Application in metallurgy

At the end of the 1950's, Castaing's innovative work was complemented by an instrument that scanned the electron beam and thus enabled the distribution of trace and alloying elements in a sample of metal to be imaged. From a metallurgist's point of view this constituted the biggest advance in metallography since Henry Clifton Sorby had invented the reflected light microscope a hundred years earlier. For while it is helpful to be able to detect the presence of an element on the micron scale, it is even more valuable to be able to image its distribution. This ability to detect for the first time the presence of alloying or trace elements dissolved in a host metal, and image their distribution advanced the science of metallurgy itself. It enabled the identification of non-metallic inclusions, revealed segregation during solidification, and allowed identification of the sources of grain boundary weakness as well as many other problems. The instrument that first did this, the scanning electron probe microanalyzer, emerged from research at Cambridge University, and development work at the nearby laboratories of British engineering firm Tube Investments. It is one of the early examples of a breakthrough borne of the close collaboration between university and industry in what became known as the Cambridge Phenomenon. One of the organizers of the 1949 Delft Electron Microscopy conference had been Vernon Ellis Cosslett at the Cavendish Laboratory at Cambridge University, a center of research on electron microscopy. Concurrently, in the Department of Engineering at Cambridge, Charles Oatley had been working on the related but distinct field scanning electron microscopy, and Bill Nixon on X-ray microscopy. In 1957 Peter Duncumb, then a young physicist and research fellow, combined all three technologies to produce a prototype scanning electron X-ray microanalyzer for his PhD thesis.
Meanwhile, ten miles south of Cambridge, British engineering group Tube Investments had recently opened a group research laboratory; the Tube Investments Research Laboratory at Hinxton Hall, and in 1957 had recruited David Melford, a metallurgist from Cambridge who had just completed his own PhD. They set him the task of finding the distribution of trace elements dissolved in steel in regions on the scale of microns. Melford was quickly directed to Duncumb, back at the university, and on August 7, 1957, the pair examined a piece of steel in the instrument Duncumb had built. It proved an ideal demonstration of the potential value of this equipment as a research tool.

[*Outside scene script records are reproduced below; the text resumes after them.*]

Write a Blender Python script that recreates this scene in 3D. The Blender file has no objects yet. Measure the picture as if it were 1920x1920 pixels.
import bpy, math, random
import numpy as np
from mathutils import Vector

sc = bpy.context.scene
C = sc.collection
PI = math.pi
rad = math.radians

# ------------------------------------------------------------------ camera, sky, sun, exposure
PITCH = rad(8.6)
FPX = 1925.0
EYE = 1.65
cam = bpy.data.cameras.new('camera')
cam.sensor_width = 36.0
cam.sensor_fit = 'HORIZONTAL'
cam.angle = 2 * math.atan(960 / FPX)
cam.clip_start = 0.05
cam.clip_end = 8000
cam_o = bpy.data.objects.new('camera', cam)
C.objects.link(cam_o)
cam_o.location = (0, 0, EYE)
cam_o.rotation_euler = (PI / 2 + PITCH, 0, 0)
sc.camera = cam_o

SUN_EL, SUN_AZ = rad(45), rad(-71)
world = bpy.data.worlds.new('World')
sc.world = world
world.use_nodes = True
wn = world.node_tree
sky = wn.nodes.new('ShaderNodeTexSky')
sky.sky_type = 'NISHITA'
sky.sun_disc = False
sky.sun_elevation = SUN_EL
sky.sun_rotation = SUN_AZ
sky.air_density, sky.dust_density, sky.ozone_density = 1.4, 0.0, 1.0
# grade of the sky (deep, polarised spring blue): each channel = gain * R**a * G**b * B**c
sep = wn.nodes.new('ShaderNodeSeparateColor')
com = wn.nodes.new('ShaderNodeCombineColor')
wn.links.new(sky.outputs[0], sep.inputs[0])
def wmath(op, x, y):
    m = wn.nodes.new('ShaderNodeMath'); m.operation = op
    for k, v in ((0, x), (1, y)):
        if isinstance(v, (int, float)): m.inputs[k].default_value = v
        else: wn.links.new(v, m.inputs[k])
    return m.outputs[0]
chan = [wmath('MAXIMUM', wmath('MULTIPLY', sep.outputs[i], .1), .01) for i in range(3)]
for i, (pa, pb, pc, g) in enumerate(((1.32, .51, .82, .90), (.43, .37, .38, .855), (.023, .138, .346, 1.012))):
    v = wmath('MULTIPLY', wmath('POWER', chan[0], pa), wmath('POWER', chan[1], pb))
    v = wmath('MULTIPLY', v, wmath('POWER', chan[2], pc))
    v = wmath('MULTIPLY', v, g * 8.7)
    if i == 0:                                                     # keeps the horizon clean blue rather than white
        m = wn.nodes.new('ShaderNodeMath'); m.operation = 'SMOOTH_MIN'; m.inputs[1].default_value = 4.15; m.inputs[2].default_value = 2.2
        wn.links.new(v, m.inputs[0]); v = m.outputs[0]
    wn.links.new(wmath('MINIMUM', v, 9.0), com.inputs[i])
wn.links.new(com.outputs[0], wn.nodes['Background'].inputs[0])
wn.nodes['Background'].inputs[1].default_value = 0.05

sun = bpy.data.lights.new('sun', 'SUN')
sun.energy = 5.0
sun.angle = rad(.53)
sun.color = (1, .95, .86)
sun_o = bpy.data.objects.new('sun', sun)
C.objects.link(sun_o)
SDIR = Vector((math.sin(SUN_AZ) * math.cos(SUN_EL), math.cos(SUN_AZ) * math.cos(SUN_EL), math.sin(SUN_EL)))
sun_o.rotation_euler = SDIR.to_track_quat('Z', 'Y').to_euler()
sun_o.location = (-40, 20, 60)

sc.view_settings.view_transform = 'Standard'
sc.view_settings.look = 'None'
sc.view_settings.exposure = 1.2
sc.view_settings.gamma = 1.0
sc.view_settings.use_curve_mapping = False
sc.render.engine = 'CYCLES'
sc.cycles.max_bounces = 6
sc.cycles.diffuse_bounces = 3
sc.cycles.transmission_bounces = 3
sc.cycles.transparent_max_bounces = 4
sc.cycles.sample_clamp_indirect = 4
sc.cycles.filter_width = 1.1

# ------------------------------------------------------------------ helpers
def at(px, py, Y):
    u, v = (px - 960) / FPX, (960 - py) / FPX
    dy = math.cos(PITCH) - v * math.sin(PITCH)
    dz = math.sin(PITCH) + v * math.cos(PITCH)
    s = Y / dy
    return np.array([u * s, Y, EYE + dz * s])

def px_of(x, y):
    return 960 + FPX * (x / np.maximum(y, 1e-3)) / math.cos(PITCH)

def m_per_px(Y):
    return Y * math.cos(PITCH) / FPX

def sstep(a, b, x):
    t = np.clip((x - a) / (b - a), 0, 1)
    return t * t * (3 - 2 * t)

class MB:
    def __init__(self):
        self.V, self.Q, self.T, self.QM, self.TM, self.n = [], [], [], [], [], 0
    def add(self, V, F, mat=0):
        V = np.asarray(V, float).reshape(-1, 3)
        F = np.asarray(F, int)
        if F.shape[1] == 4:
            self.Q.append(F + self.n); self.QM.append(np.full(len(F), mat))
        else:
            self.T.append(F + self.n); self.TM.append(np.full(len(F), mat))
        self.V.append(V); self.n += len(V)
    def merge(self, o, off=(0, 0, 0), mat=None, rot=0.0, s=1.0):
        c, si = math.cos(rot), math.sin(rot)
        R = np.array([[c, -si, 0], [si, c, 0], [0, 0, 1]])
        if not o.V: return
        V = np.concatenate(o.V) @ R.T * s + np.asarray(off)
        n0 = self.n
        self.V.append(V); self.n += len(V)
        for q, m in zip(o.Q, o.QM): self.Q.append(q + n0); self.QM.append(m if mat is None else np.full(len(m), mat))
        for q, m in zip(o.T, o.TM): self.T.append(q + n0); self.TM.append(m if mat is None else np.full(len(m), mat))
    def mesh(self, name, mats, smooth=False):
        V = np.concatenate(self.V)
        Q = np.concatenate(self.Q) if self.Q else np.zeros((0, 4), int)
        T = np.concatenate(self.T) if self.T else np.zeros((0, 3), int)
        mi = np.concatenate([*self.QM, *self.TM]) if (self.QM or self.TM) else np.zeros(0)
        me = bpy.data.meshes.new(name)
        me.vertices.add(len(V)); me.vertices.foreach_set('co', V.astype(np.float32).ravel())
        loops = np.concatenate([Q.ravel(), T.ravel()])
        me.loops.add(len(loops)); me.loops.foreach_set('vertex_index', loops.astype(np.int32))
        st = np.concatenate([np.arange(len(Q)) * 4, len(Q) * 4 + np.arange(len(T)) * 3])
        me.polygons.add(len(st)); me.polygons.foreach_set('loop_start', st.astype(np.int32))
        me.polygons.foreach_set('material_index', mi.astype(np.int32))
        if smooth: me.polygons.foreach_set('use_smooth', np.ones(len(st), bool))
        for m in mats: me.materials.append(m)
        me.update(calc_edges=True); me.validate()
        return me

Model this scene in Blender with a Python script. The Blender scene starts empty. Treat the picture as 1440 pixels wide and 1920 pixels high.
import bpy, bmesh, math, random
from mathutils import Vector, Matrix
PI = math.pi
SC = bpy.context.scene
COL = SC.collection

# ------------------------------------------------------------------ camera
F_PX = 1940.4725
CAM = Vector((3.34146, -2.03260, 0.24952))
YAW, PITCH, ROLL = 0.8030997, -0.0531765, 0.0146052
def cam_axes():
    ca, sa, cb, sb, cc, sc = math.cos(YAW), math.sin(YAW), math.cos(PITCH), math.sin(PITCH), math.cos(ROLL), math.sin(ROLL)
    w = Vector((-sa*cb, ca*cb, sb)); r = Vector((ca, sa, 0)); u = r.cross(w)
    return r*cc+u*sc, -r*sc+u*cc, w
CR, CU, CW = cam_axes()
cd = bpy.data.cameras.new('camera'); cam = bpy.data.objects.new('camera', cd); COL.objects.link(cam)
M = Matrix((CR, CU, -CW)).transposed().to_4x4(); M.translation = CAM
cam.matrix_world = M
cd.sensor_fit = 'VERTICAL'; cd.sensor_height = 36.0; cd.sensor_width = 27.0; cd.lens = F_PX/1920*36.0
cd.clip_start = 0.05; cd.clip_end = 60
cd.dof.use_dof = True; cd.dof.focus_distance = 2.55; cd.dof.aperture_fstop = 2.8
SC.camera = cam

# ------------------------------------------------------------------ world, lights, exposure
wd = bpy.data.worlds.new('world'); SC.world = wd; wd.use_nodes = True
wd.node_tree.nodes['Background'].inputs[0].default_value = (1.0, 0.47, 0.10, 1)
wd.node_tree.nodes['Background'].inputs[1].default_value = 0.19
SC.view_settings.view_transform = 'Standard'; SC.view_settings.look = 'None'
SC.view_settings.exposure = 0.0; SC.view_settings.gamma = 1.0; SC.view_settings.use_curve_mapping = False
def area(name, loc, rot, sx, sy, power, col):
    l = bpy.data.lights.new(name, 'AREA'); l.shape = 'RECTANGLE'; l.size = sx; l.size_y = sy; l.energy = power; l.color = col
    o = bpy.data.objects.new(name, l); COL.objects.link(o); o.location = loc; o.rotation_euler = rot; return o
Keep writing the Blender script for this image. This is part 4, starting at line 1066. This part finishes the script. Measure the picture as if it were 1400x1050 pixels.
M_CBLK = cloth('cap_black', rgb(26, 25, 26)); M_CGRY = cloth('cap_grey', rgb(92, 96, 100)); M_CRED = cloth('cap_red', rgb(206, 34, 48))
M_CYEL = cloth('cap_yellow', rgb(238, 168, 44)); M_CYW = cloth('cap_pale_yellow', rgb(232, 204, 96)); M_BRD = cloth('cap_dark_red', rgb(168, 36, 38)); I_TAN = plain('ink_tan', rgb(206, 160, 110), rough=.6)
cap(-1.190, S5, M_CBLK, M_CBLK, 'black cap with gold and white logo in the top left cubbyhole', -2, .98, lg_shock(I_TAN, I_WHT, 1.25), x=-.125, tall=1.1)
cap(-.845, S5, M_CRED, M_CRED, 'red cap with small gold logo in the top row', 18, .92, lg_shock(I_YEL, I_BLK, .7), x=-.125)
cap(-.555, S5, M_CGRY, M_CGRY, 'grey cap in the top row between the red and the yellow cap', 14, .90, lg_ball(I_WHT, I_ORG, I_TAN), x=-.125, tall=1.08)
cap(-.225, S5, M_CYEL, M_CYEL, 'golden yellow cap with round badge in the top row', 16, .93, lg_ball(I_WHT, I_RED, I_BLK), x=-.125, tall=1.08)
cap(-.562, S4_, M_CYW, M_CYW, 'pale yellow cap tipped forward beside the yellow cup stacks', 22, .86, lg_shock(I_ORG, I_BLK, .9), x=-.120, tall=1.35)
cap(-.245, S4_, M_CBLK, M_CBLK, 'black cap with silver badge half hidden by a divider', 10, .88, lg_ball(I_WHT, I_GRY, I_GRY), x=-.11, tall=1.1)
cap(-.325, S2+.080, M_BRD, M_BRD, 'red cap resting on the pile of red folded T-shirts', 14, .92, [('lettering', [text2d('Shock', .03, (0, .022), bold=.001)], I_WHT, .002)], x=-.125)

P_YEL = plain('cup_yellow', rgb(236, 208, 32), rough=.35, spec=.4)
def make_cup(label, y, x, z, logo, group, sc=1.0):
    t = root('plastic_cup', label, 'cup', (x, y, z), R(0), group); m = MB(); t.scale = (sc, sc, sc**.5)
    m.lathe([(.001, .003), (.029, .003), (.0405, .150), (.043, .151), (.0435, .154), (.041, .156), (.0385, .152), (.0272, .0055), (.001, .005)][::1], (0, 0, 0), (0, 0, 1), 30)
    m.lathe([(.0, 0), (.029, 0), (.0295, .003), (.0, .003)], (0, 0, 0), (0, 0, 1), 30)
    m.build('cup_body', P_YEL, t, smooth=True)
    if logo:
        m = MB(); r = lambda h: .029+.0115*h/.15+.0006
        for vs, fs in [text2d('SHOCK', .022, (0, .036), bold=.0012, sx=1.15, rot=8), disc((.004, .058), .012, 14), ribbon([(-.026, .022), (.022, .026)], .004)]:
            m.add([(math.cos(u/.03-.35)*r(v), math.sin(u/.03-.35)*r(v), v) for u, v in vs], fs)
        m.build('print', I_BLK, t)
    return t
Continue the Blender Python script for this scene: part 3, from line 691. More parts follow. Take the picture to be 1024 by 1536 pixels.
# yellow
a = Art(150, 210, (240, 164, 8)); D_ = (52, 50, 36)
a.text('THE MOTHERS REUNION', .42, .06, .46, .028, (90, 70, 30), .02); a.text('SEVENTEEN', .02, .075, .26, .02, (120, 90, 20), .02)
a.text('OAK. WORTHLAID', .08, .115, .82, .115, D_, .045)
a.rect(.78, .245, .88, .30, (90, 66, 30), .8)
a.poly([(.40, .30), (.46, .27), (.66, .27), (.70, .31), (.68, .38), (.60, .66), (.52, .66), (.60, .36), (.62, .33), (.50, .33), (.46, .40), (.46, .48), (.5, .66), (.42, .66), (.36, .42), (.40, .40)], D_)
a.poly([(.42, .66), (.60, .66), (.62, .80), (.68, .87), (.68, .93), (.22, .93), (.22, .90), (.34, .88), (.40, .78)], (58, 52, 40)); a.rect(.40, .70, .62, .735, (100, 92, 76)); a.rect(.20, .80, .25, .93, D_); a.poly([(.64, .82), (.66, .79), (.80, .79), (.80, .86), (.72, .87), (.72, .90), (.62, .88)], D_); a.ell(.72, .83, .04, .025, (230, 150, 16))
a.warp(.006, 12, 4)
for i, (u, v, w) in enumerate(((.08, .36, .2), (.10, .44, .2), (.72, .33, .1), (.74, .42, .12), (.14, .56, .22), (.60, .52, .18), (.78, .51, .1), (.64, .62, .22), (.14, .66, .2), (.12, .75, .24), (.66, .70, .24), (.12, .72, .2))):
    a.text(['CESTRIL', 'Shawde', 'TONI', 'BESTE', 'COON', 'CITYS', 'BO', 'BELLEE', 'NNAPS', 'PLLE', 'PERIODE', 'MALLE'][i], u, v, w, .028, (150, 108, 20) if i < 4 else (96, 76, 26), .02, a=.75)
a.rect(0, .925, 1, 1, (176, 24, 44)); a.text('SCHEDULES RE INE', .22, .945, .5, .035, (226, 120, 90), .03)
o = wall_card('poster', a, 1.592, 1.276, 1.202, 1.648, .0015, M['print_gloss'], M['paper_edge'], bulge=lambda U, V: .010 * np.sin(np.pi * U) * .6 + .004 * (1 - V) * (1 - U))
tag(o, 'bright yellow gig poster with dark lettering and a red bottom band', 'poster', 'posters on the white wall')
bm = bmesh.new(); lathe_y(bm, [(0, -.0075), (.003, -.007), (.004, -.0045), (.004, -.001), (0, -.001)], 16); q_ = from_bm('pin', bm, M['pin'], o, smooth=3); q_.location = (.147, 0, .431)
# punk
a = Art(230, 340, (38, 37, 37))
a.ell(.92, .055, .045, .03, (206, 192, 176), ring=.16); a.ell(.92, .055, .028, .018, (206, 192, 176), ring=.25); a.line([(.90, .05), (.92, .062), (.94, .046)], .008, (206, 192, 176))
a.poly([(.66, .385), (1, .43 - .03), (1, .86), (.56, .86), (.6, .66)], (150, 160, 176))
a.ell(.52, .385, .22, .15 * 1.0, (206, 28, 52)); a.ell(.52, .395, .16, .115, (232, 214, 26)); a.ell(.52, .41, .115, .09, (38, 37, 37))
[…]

TIRL at once recruited Duncumb as a consultant and tasked Melford to design whatever it took to embody the demonstrator Duncumb had developed into an instrument for metallurgical use. Melford's pencil sketch, drawn on Christmas Day 1957 and now in the Cambridge University library, defined the layout of the instrument, although no engineering drawings had yet been made. Crucially, the instrument included an optical metallurgical microscope, essential in selection of the field of view, and allowing both optical and X-ray images of the sample to be captured and studied alongside each other. Duncumb and he then produced around a 100 dimensioned sketches which the well-equipped workshop at Hinxton Hall converted into a finished instrument. It was commissioned shortly before Christmas 1958 and is now in the reserve collection of the Science Museum, London.
There had been no thought so far of building anything other than a valuable research tool, but, in January 1959,  H. C. Pritchard the Managing Director of the Cambridge Instrument Company visited TIRL and saw the instrument in action. In March of that year the Company, with the agreement of TI and the Cavendish Laboratory, decided to build a copy – the first commercial scanning electron probe microanalyzer. With the help of Duncumb and Melford's drawings, they soon started manufacture and the first instrument was on show at the Institute of Physics meeting in January 1960. This early example is now in the Cambridge Museum of Technology.